China allows foreign tech firms to participate in creating cybersecurity standards

China has signaled an interest in a global approach to developing the country’s cybersecurity standards for foreign technology companies.
China has signaled an interest in a global approach to developing the country’s cybersecurity standards for foreign technology companies.

China appears to have taken a more global approach to discussions involving the country's cybersecurity standards. For the first time, the country has allowed foreign technology companies to participate in creating cybersecurity standards, according to a report in the Wall Street Journal.

China has allowed Microsoft, Cisco, Intel, and IBM to join a cybersecurity advisory committee known as Technical Committee 260 that has been tasked with defining China's standards that constitute “secure and controllable” technologies, the Journal reported, citing individuals familiar with the matter.

The term “secure and controllable” has generally been used to refer to Chinese intellectual property, Adam Segal, director of the digital and cyberspace policy program at the Council on Foreign Relations (CFR) and the Ira A. Lipman chair in emerging technologies and national security, told SCMagazine.com.

Representatives for Microsoft and Cisco confirmed to SCMagazine.com that the companies are members of the committee, which is also known as TC260. Intel and IBM did not respond to this publication's requests for comment by press time.

The committee, also known as TC260, is involved in discussions of data storage and encryption, the report said.
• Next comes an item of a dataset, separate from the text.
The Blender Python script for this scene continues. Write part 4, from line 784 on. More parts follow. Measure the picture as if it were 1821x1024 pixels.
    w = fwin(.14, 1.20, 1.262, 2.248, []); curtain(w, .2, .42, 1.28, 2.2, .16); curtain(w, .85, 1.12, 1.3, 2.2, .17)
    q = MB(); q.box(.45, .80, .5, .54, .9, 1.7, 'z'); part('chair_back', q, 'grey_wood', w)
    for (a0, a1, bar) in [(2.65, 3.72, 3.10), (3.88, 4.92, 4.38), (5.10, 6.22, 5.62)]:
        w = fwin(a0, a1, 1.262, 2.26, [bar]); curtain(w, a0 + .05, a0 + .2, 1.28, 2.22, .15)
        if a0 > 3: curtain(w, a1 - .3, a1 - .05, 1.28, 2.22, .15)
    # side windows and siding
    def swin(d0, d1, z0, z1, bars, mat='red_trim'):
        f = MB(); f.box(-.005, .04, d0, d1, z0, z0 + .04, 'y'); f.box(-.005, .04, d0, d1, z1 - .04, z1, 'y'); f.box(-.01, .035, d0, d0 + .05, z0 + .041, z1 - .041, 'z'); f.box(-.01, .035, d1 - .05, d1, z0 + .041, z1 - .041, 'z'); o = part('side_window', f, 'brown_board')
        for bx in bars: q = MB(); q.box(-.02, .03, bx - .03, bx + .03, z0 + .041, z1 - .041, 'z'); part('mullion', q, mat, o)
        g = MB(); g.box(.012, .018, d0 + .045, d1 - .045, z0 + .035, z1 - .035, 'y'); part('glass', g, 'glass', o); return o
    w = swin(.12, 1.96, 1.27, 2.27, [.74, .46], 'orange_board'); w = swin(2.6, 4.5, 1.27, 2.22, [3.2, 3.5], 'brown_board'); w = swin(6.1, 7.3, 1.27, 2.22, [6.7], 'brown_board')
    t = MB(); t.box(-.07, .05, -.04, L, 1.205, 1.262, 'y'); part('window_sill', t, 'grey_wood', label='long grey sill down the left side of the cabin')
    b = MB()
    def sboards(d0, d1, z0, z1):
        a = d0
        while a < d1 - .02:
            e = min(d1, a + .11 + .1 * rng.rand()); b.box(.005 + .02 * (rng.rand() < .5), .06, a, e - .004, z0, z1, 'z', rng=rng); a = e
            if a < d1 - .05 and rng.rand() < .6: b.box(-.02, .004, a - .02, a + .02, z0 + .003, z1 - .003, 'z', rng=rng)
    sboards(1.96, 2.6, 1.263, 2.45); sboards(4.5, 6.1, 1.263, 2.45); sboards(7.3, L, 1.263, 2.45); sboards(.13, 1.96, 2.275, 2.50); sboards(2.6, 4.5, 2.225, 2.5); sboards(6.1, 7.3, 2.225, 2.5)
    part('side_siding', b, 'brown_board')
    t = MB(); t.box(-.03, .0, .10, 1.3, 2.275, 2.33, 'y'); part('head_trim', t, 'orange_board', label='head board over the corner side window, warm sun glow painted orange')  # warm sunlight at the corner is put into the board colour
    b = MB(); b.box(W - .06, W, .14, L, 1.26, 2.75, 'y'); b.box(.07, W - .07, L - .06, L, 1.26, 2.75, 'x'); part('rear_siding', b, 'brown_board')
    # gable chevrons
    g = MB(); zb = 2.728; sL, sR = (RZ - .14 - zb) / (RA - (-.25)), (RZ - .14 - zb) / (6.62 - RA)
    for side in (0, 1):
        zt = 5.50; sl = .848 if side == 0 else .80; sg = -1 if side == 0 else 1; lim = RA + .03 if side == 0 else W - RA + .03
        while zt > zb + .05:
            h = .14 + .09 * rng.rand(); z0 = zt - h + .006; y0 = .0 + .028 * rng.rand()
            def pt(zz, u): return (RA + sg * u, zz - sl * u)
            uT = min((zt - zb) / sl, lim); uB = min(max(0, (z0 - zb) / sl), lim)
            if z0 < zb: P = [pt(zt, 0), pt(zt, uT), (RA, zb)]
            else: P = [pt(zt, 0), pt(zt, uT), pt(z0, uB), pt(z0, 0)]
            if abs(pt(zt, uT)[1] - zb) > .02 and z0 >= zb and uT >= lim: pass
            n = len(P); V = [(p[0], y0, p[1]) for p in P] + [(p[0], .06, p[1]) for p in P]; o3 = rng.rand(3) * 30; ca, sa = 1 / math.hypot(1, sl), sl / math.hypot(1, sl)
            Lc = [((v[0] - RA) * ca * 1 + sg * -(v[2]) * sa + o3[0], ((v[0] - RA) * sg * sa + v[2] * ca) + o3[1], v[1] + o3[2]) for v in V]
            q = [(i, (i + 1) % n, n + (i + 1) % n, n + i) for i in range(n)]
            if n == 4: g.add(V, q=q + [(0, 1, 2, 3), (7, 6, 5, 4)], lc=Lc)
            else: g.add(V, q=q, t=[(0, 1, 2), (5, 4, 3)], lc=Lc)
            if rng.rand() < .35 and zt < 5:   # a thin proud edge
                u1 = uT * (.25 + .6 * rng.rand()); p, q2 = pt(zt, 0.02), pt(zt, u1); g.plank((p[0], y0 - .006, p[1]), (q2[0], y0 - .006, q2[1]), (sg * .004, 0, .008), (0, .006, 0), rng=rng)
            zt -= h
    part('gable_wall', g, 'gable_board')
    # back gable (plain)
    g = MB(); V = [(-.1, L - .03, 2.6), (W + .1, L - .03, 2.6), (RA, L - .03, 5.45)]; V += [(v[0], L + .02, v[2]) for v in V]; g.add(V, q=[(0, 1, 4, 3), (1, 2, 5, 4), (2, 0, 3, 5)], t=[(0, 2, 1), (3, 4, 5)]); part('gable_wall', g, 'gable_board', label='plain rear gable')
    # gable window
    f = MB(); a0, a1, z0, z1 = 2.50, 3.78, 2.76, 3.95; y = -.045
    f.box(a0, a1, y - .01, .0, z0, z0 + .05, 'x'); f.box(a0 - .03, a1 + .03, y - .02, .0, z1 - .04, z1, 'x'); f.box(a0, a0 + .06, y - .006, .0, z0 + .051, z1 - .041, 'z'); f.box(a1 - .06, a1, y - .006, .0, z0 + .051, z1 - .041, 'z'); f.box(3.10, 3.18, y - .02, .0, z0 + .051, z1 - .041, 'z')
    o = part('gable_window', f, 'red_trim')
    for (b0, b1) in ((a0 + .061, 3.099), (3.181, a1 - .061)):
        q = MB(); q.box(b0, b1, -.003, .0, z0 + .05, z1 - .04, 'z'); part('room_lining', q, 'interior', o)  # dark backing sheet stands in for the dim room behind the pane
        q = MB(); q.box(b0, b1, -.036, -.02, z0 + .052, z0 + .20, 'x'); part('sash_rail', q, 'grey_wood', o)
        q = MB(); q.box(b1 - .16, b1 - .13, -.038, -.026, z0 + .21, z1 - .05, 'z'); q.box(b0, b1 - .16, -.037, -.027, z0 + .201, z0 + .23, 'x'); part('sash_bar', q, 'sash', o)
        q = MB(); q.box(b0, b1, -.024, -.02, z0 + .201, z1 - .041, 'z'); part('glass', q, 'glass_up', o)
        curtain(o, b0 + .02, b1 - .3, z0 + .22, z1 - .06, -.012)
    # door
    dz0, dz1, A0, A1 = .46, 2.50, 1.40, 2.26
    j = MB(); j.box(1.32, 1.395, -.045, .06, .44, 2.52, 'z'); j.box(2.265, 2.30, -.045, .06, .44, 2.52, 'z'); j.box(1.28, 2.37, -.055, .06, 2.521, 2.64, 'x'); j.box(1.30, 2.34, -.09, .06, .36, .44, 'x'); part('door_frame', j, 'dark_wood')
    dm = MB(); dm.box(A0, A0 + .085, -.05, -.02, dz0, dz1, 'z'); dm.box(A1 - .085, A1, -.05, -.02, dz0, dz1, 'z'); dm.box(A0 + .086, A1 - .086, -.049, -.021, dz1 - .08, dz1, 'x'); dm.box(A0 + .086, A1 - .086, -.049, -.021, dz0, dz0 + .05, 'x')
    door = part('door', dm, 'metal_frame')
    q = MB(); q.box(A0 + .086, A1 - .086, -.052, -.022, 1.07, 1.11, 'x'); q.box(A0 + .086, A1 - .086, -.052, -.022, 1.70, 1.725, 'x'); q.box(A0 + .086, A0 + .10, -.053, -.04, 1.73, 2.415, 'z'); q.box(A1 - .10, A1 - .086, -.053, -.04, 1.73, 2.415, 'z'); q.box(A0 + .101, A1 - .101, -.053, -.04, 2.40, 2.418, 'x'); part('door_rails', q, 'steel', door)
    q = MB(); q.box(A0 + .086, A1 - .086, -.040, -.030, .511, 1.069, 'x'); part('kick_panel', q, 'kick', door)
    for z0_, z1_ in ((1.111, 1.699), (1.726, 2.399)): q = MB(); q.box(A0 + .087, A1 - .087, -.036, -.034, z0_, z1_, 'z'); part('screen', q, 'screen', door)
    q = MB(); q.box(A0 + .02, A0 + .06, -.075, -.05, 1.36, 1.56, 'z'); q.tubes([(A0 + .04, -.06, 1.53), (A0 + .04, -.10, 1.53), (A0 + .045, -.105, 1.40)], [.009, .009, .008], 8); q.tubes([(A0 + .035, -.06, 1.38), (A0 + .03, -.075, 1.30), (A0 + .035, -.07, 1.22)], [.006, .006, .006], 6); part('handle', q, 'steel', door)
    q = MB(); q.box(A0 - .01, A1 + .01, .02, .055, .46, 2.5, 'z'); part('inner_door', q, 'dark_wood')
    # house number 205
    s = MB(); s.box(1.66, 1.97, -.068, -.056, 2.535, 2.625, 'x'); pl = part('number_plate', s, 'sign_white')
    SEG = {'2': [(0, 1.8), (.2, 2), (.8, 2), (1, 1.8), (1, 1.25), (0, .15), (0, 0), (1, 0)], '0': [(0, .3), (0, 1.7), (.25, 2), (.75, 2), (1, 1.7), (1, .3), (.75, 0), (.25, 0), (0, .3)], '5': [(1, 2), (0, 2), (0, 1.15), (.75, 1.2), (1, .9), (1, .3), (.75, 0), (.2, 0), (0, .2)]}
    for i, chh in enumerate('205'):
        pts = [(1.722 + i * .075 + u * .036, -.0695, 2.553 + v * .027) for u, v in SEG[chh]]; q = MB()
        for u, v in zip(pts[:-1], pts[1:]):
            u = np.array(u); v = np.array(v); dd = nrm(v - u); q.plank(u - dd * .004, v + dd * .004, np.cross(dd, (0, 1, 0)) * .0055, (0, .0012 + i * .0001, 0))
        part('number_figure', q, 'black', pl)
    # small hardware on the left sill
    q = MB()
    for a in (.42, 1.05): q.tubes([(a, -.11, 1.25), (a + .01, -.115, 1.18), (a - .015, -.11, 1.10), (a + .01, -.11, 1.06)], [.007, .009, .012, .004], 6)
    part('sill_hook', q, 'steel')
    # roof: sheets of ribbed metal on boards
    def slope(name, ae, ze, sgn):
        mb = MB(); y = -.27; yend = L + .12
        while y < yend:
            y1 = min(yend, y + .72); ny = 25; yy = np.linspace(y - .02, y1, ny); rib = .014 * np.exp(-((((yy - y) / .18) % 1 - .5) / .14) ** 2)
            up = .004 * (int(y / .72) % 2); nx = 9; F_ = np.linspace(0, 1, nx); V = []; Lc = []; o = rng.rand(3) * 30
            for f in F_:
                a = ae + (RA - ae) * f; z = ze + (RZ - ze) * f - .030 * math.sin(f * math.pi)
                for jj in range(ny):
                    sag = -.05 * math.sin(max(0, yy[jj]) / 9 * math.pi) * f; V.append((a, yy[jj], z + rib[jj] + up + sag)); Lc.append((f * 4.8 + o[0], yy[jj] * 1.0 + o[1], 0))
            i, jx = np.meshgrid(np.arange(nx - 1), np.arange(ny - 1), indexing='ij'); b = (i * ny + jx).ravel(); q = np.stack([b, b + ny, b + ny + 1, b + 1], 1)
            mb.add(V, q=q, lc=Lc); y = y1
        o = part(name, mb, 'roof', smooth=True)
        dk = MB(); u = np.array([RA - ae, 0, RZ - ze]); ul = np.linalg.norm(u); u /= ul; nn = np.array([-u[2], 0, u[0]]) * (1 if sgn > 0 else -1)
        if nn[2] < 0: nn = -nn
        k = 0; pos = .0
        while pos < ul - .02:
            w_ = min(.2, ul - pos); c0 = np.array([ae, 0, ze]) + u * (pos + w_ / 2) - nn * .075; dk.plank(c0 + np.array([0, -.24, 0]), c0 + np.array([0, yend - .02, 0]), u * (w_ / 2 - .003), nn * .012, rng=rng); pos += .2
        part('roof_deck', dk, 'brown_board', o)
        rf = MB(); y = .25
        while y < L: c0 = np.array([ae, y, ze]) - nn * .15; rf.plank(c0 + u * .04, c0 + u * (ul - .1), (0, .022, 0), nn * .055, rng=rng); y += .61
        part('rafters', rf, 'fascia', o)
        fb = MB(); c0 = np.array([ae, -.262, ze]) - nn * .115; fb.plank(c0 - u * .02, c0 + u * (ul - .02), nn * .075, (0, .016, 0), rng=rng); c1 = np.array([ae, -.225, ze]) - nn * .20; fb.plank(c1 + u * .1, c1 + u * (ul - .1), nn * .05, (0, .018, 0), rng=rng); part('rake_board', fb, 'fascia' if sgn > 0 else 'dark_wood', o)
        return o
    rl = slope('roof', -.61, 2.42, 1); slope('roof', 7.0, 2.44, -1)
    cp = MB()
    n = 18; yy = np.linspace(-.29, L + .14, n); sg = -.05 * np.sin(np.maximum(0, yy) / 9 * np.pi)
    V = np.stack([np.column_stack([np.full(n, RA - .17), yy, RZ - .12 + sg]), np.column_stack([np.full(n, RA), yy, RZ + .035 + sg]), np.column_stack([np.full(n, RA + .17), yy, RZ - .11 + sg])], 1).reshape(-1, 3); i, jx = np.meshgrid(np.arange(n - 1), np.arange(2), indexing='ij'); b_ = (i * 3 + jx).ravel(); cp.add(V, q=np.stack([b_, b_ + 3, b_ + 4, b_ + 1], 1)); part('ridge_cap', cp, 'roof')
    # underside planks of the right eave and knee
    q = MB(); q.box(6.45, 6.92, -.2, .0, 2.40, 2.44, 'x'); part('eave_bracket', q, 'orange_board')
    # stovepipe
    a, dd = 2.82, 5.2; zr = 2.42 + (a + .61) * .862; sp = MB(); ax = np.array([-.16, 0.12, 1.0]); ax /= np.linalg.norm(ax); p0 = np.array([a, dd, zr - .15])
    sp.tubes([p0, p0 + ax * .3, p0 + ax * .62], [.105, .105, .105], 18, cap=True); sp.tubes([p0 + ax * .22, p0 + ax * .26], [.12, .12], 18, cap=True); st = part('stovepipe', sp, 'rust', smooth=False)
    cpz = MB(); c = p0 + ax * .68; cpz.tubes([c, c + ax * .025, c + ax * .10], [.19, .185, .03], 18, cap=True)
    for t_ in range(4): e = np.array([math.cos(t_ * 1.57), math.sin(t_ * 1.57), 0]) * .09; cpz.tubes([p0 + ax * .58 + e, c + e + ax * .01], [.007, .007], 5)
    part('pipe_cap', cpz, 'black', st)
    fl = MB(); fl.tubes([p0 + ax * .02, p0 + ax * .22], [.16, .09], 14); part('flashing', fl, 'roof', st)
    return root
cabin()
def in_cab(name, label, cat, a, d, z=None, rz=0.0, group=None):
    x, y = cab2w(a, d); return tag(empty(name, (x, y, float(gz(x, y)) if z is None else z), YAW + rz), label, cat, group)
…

The move may mark a shift in China's aggressive cybersecurity policies, although policy professionals are hesitant to place too much emphasis on the development.

Bruce McConnell, vice president of the EastWest Institute, told SCMagazine.com that U.S. companies' involvement in these policy discussions at an early stage is “a promising development,” although he cautioned that it is “too soon” to conclude a “major shift” in China's approach.

The tone of U.S.-China cybersecurity has “improved somewhat” since the cyber agreement signed by the two countries last September, he said.

The recent developments are not “necessarily driven by privacy” as much as they are motivated by concerns that Chinese global competitiveness could be negatively impacted in the long term by legislation that uses cybersecurity standards to keep Western companies out of Chinese markets, Segal told SCMagazine.com.

In December, China's legislature approved an anti-terrorism draft legislation that would require companies provide technical assistance to Chinese authorities or turn over user data in terrorist investigations. An earlier draft of the legislation included a provision requiring companies to decrypt information for Chinese authorities.

“There is a growing realization that it becomes increasingly difficult” for companies to adhere to multiple national security agendas, said Segal. The approach leads to “lots of competing standards.”